Favourable: (2,6),(3,5),(4,4),(5,3),(6,2) = 5; total = 36. P = 5/36.
Example 6 — Cards after removal: All the face cards are removed from a deck. A card is drawn from the remaining 40. Find P(an ace).
Removing 12 face cards leaves 52 − 12 = 40 cards, including all 4 aces. P(ace) = 4/40 = 1/10. (Always recompute the total after cards are removed — a common trap.)
Example 7 — Find the number of balls: A bag has 12 balls, some white and the rest black. If P(white) = 1/3, find the number of black balls.
Let white = w. P(white) = w/12 = 1/3 → w = 4. So black = 12 − 4 = 8 balls.
Example 8 — Defective items: A box has 90 good and 10 defective bulbs. One bulb is drawn at random.
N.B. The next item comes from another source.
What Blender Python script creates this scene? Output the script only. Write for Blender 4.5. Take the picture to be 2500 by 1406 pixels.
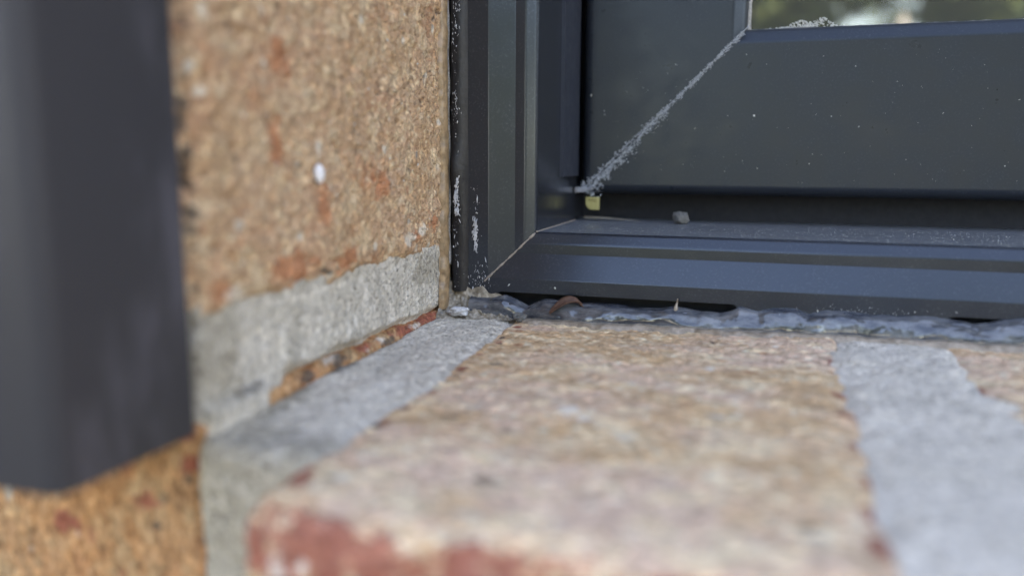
import bpy, math, random
import numpy as np
from mathutils import Matrix, Vector

for o in list(bpy.data.objects):
    bpy.data.objects.remove(o)
SC = bpy.context.scene
COL = SC.collection
random.seed(7)
RNG = np.random.default_rng(7)
EYE = 1.20            # height of the lens above the garden, metres

# ------------------------------------------------------------------ camera
cam_d = bpy.data.cameras.new("camera")
cam = bpy.data.objects.new("camera", cam_d)
COL.objects.link(cam)
SC.camera = cam
yaw, pitch, roll = math.radians(17.53), math.radians(9.03), math.radians(0.26)
F = Vector((-math.sin(yaw) * math.cos(pitch), math.cos(yaw) * math.cos(pitch), -math.sin(pitch)))
Rt = Vector((math.cos(yaw), math.sin(yaw), 0))
Up = Rt.cross(F)
R2 = Rt * math.cos(roll) + Up * math.sin(roll)
U2 = -Rt * math.sin(roll) + Up * math.cos(roll)
M = Matrix((R2, U2, -F)).transposed().to_4x4()
M.translation = Vector((0, 0, EYE))
cam.matrix_world = M
cam_d.sensor_width = 36
cam_d.lens = 28.8
cam_d.clip_start = 0.004
cam_d.clip_end = 400
cam_d.dof.use_dof = True
cam_d.dof.focus_distance = 0.182
cam_d.dof.aperture_fstop = 8.0

# ------------------------------------------------------------------ sky, sun, exposure
SUN_EL, SUN_AZ = math.radians(46), math.radians(18)     # behind the house
W = bpy.data.worlds.new("World")
SC.world = W
W.use_nodes = True
nt = W.node_tree
nt.nodes.clear()
sky = nt.nodes.new("ShaderNodeTexSky")
sky.sky_type = 'NISHITA'
sky.sun_disc = False
sky.sun_elevation = SUN_EL
sky.sun_rotation = SUN_AZ
sky.air_density = 1.0
sky.dust_density = 0.7
sky.ozone_density = 1.0
bg = nt.nodes.new("ShaderNodeBackground")
bg.inputs[1].default_value = 0.15
wo = nt.nodes.new("ShaderNodeOutputWorld")
nt.links.new(sky.outputs[0], bg.inputs[0])
nt.links.new(bg.outputs[0], wo.inputs[0])
sun_d = bpy.data.lights.new("sun", 'SUN')
sun_d.energy = 3.0
sun_d.angle = math.radians(0.55)
sun_d.color = (1.0, 0.95, 0.87)
sun = bpy.data.objects.new("sun", sun_d)
COL.objects.link(sun)
sdir = Vector((math.sin(SUN_AZ) * math.cos(SUN_EL), math.cos(SUN_AZ) * math.cos(SUN_EL), math.sin(SUN_EL)))
sun.rotation_euler = sdir.to_track_quat('Z', 'Y').to_euler()
sun.location = (0, 0, 30)
VS = SC.view_settings
VS.view_transform = 'Standard'
VS.look = 'None'
VS.gamma = 1
VS.use_curve_mapping = False
VS.exposure = 2.97
VS.use_white_balance = True
VS.white_balance_temperature = 9000
VS.white_balance_tint = 20
SC.cycles.max_bounces = 8
SC.cycles.use_denoising = True


# ------------------------------------------------------------------ helpers
def hash3(i, j, k, s):
    h = (i.astype(np.int64) * 374761393 + j.astype(np.int64) * 668265263 + k.astype(np.int64) * 2147483647 + s * 1274126177) & 0xFFFFFFFF
    h = ((h ^ (h >> 13)) * 1274126177) & 0xFFFFFFFF
    h = ((h ^ (h >> 16)) * 2246822519) & 0xFFFFFFFF
    return ((h ^ (h >> 15)) & 0xFFFF) / 65535.0


def vnoise(P, s=0):
    """smooth value noise -1..1"""
    i = np.floor(P).astype(np.int64)
    f = P - i
    f = f * f * (3 - 2 * f)
    r = 0
    for a in (0, 1):
        wa = f[:, 0] if a else 1 - f[:, 0]
        for b in (0, 1):
            wb = f[:, 1] if b else 1 - f[:, 1]
            for c in (0, 1):
                wc = f[:, 2] if c else 1 - f[:, 2]
                r = r + wa * wb * wc * hash3(i[:, 0] + a, i[:, 1] + b, i[:, 2] + c, s)
    return r * 2 - 1


def fbm(P, wl, octv=3, s=0, gain=0.5):
    """P in mm, wl = wavelength in mm"""
    P = np.asarray(P, float)
    r, amp, tot = 0, 1.0, 0
    f = 1.0 / wl
    for o in range(octv):
        r = r + amp * vnoise(P * f + 17.3 * o + 5.1 * s, s + o)
        tot += amp
        amp *= gain
        f *= 2.03
    return r / tot


def sstep(a, b, x):
    t = np.clip((x - a) / (b - a), 0, 1)
    return t * t * (3 - 2 * t)


def to_world(V):
    V = np.asarray(V, float) / 1000.0
    V[:, 2] += EYE
    return V


def mesh_obj(name, V, faces, mat, parent=None, attrs=None, smooth=True, kind=None):
    """V in mm, lens at the origin"""
    me = bpy.data.meshes.new(name)
    V = to_world(np.array(V, float))
    if isinstance(faces, np.ndarray):
        n = len(faces)
        me.vertices.add(len(V))
        me.vertices.foreach_set("co", V.ravel())
        me.loops.add(n * 4)
        me.loops.foreach_set("vertex_index", faces.ravel().astype(np.int32))
        me.polygons.add(n)
        me.polygons.foreach_set("loop_start", np.arange(0, n * 4, 4, dtype=np.int32))
        me.update(calc_edges=True)
        me.validate()
    else:
        me.from_pydata([tuple(v) for v in V], [], faces)
        me.update()
    if smooth:
        me.polygons.foreach_set("use_smooth", [True] * len(me.polygons))
    for k, a in (attrs or {}).items():
        at = me.attributes.new(k, 'FLOAT', 'POINT')
        at.data.foreach_set("value", np.asarray(a, np.float32))
    me.materials.append(mat)
    o = bpy.data.objects.new(name, me)
    COL.objects.link(o)
    if parent:
        o.parent = parent
    if kind:
        o["kind"] = kind
    return o


def empty(name, loc_mm=(0, 0, 0)):
    o = bpy.data.objects.new(name, None)
    COL.objects.link(o)
    return o


def tag(o, label, cat, group=None, kind=None):
    o["label"] = label
    o["category"] = cat
    if group:
        o["group"] = group
    if kind:
        o["kind"] = kind
    return o


def grid_faces(nu, nv, off=0, flip=False):
    a = np.arange(nu - 1)[:, None] * nv + np.arange(nv - 1)[None, :]
    a = a.ravel() + off
    q = np.stack([a, a + nv, a + nv + 1, a + 1], 1)
    return q[:, ::-1].copy() if flip else q


def box_grid(lo, hi, faces, steps):
    """surface grids of a box; faces like '-X+Z', steps per face -> V, N(axis outward), quads"""
    lo, hi = np.array(lo, float), np.array(hi, float)
    Vs, Fs, off = [], [], 0
    for k in range(0, len(faces), 2):
        sg = 1 if faces[k] == '+' else -1
        ax = 'XYZ'.index(faces[k + 1])
        u, v = [(1, 2), (2, 0), (0, 1)][ax]
        st = steps[k // 2] if isinstance(steps, (list, tuple)) else steps
        nu = max(2, int((hi[u] - lo[u]) / st) + 1)
        nv = max(2, int((hi[v] - lo[v]) / st) + 1)
        U, Vv = np.meshgrid(np.linspace(lo[u], hi[u], nu), np.linspace(lo[v], hi[v], nv), indexing='ij')
        P = np.zeros((nu * nv, 3))
        P[:, u], P[:, v] = U.ravel(), Vv.ravel()
        P[:, ax] = hi[ax] if sg > 0 else lo[ax]
        Vs.append(P)
        Fs.append(grid_faces(nu, nv, off, sg < 0))
        off += nu * nv
    return np.vstack(Vs), np.vstack(Fs)


def round_box(P, lo, hi, r):
    lo, hi = np.array(lo, float), np.array(hi, float)
    inner = np.clip(P, lo + r, hi - r)
    d = P - inner
    n = d / np.maximum(np.linalg.norm(d, axis=1, keepdims=True), 1e-9)
    return inner + n * r, n


def lerp_curve(pts, x):
    pts = sorted(pts)
    return np.interp(x, [p[0] for p in pts], [p[1] for p in pts])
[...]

Find P(defective) and P(good).
Total = 100. P(defective) = 10/100 = 1/10; P(good) = 1 − 1/10 = 9/10 (using the complement).
Important Question Patterns
1. Single die/coin (2 marks): P(even/odd/prime/greater than k); at least one head with two coins.
2. Cards (2–3 marks): P(king/queen/ace/red/black/face card/number card); after removing some cards, recompute the total.
3. Bag of balls (2–3 marks): P(a colour), P(not a colour) via the complement; find the number of balls given a probability.
4. Two dice (3 marks): P(a given sum), P(doublet), P(product/difference condition) — count from the 36 outcomes.
5. Complement/reasoning (1–2 marks): use P(not E) = 1 − P(E); why a probability can't be 1.5; sum of all elementary probabilities = 1.
⚡ Quick Revision
- P(E) = favourable outcomes / total outcomes (equally likely).
- 0 ≤ P(E) ≤ 1; impossible = 0, sure = 1.
- Complement: P(not E) = 1 − P(E) — use it when "at least one" or "not" appears.
- Sum of probabilities of all elementary events = 1.
- Totals: 1 coin → 2, 2 coins → 4, 1 die → 6, 2 dice → 36, deck → 52.
- Deck: 26 red + 26 black; 4 of each rank; 12 face cards; 4 aces.
- The whole skill is counting the favourable and total outcomes correctly.